Nehmt ihr eigentlich euer heimisches Bier mit auf Tour oder trinkt ihr die Biersorten vor Ort?
Madsen: Wir geben ja immer so ’ne Liste ab, auf der unsere Catering-Wünsche drauf stehen und neben Becks steht da auch immer: „Bier aus der Region“. In Bayern gibt’s dann halt Augustiner und an der Küste Jever. (lacht) Hauptsache es schmeckt!

Wie nah seid ihr eigentlich noch am Lebensgefühl eurer Hörerschaft, die sich ja größtenteils aus Schülern und Studenten zusammensetzt?
Madsen: Ich freue mich immer wenn ich die sechzehnjährigen langhaarigen Chucksträger sehe, die wild rum springen. Das finde ich immer gut. Aber ich weiß gar nicht, ob wir uns da so identifizieren müssen. Wir freuen uns auf alle, die zu unseren Konzerten kommen und mit uns feiern. Ob das jetzt Schüler und Studenten sind, ist uns eigentlich völlig egal.
Jahnke: Es sind ja auch durchaus ältere auf unseren Konzerten, die stehen dann aber meist weiter hinten. Ich als Zuhörer würde mich ja auch nicht mehr vorne hinstellen, das wäre mir echt zu hart. (lacht)

Habt ihr denn auch mal, wie viele Studenten, einfach in den Tag hinein gelebt?
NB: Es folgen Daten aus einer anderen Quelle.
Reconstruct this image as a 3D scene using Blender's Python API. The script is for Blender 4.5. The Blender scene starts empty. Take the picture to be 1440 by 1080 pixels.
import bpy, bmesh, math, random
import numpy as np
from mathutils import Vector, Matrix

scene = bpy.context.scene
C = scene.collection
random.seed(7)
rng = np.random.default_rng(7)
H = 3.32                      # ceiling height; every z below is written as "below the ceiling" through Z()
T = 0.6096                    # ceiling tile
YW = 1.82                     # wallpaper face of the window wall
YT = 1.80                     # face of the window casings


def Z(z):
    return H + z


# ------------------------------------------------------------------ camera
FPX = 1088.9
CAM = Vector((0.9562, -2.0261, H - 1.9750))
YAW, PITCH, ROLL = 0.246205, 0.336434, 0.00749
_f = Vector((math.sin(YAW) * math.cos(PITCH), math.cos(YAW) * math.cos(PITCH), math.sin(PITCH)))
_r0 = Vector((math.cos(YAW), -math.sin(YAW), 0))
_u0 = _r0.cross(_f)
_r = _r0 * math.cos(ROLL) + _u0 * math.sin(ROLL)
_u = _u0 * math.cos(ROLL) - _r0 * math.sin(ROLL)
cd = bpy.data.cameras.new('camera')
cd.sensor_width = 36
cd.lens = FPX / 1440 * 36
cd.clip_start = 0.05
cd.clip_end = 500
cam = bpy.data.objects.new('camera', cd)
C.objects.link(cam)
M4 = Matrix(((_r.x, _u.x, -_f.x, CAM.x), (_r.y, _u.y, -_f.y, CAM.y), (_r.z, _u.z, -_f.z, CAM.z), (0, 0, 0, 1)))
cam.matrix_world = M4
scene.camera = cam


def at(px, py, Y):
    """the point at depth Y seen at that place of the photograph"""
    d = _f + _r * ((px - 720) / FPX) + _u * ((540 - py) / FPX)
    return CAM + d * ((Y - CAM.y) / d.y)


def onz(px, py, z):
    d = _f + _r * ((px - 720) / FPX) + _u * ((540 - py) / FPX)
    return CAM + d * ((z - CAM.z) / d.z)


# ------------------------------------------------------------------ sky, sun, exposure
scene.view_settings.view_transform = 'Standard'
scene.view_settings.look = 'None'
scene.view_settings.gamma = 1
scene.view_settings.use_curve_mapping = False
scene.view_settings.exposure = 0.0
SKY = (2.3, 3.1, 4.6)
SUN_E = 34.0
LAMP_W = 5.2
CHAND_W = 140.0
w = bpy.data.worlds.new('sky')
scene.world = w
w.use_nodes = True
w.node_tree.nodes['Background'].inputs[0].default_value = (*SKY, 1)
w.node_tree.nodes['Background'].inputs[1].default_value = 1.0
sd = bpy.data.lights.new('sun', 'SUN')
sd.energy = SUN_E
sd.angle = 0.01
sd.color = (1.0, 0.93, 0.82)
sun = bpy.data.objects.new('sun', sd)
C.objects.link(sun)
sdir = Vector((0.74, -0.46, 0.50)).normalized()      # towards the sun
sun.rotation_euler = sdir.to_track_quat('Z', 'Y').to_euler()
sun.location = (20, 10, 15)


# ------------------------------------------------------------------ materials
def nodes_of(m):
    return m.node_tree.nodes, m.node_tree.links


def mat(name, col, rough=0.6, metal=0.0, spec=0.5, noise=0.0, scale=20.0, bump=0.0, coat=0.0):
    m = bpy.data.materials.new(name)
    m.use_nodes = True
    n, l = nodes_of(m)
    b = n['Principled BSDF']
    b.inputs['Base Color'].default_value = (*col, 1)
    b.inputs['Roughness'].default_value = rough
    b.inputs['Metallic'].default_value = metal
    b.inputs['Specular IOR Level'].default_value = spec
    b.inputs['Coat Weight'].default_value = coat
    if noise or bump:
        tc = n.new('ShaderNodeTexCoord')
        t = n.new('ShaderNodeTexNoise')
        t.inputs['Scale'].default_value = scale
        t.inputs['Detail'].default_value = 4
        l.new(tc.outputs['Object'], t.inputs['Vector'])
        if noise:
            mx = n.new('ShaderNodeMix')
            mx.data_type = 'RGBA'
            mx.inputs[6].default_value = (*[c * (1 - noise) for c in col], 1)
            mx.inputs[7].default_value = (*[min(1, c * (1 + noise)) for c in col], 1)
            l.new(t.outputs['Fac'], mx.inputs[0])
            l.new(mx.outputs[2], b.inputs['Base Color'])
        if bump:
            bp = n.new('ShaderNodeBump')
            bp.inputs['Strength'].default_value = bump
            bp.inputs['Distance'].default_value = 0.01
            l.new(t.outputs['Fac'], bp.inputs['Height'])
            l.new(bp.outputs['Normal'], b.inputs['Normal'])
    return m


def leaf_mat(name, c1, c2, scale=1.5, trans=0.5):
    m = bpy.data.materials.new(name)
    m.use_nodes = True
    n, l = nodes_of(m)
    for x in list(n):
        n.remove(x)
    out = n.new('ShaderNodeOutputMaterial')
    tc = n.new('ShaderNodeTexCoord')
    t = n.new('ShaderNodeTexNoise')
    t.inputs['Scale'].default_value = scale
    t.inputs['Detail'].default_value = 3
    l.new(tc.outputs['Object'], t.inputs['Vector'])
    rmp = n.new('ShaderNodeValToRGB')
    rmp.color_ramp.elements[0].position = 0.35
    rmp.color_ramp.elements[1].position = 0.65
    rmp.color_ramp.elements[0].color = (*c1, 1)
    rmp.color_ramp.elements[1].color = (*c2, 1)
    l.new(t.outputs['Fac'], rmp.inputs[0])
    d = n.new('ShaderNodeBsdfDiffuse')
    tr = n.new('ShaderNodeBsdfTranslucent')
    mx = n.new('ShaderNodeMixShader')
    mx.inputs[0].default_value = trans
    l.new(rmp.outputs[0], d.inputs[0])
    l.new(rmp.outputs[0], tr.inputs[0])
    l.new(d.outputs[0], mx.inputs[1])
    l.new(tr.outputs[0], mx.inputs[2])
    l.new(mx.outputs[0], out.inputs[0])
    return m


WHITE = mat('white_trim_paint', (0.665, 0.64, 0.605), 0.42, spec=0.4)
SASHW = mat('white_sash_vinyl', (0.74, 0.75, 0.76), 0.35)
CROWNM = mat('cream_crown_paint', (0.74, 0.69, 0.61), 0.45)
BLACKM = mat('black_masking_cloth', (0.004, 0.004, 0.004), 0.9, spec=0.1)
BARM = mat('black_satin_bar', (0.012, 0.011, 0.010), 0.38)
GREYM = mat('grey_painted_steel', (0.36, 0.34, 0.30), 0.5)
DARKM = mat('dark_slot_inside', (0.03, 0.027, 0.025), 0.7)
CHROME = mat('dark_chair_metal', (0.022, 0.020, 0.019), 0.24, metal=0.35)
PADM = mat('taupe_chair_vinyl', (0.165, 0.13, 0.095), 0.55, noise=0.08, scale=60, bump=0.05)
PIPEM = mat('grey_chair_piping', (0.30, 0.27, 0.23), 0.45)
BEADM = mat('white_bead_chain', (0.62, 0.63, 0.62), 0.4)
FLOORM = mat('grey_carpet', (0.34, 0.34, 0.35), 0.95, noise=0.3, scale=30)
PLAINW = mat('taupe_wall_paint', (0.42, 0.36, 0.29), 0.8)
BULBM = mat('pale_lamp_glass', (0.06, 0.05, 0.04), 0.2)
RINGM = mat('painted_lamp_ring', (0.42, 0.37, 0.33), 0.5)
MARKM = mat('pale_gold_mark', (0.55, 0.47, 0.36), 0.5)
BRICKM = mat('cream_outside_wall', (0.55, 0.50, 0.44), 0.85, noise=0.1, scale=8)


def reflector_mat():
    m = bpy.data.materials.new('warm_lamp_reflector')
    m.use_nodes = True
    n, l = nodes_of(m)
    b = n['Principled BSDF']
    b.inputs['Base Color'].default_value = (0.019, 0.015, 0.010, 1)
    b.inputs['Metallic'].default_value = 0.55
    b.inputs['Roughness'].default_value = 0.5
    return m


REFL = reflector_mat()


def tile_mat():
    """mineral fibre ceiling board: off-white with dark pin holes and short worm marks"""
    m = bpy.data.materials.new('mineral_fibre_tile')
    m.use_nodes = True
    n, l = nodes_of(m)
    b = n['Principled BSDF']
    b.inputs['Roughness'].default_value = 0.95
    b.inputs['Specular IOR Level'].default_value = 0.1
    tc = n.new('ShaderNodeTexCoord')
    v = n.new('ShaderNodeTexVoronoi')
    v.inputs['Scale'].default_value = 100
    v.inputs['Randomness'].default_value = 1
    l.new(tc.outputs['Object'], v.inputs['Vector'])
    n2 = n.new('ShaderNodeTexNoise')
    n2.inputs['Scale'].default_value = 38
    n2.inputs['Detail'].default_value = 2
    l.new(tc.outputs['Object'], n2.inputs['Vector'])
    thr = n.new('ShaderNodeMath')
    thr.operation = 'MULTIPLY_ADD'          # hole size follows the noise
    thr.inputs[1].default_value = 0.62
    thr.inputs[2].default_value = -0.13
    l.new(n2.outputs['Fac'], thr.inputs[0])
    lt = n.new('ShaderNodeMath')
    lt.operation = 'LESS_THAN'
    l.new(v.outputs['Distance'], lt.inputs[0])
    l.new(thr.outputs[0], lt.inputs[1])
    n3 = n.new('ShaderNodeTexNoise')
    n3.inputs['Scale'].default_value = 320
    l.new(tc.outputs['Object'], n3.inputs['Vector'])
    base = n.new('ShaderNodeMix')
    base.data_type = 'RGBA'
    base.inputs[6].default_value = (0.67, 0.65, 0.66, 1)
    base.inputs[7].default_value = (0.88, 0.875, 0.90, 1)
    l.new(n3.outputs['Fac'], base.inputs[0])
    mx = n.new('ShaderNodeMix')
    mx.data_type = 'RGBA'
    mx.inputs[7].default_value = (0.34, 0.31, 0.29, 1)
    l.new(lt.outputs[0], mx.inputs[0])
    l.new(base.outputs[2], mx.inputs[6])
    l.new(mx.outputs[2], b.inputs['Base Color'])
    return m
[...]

Madsen: Ja, na klar! Ich hatte früher jede Menge Freizeit und wir sind ja heute auch nicht von morgens bis abends im Vollstress. Das würde ja auch kein Mensch aushalten…
Jahnke: Man muss sich auch Freizeit nehmen, man kann halt nicht alles machen. Es ist uns auch wichtig Kontakt zu Freunden zu halten. Man kann halt nicht mehr auf jede Party kommen, aber wenn man dann mal wieder auf einem Geburtstag ist, genießt man das natürlich besonders. Natürlich rufen manche Leute weniger an, weil sie denken, man hätte eh keine Zeit, und oft ist das ja auch so. Wenn du auf Tour bist, bist du halt manchmal wochenlang nicht zu Hause, aber dafür sind wir dann auch zwischendurch immer mal wieder für eine längere Zeit in unserer Heimat.
Madsen: Wenn wir im Norden spielen, kommen ja auch viele Freunde zu unseren Konzerten und dann trinkt man danach halt noch das eine oder andere Bier und quatscht über alte Zeiten.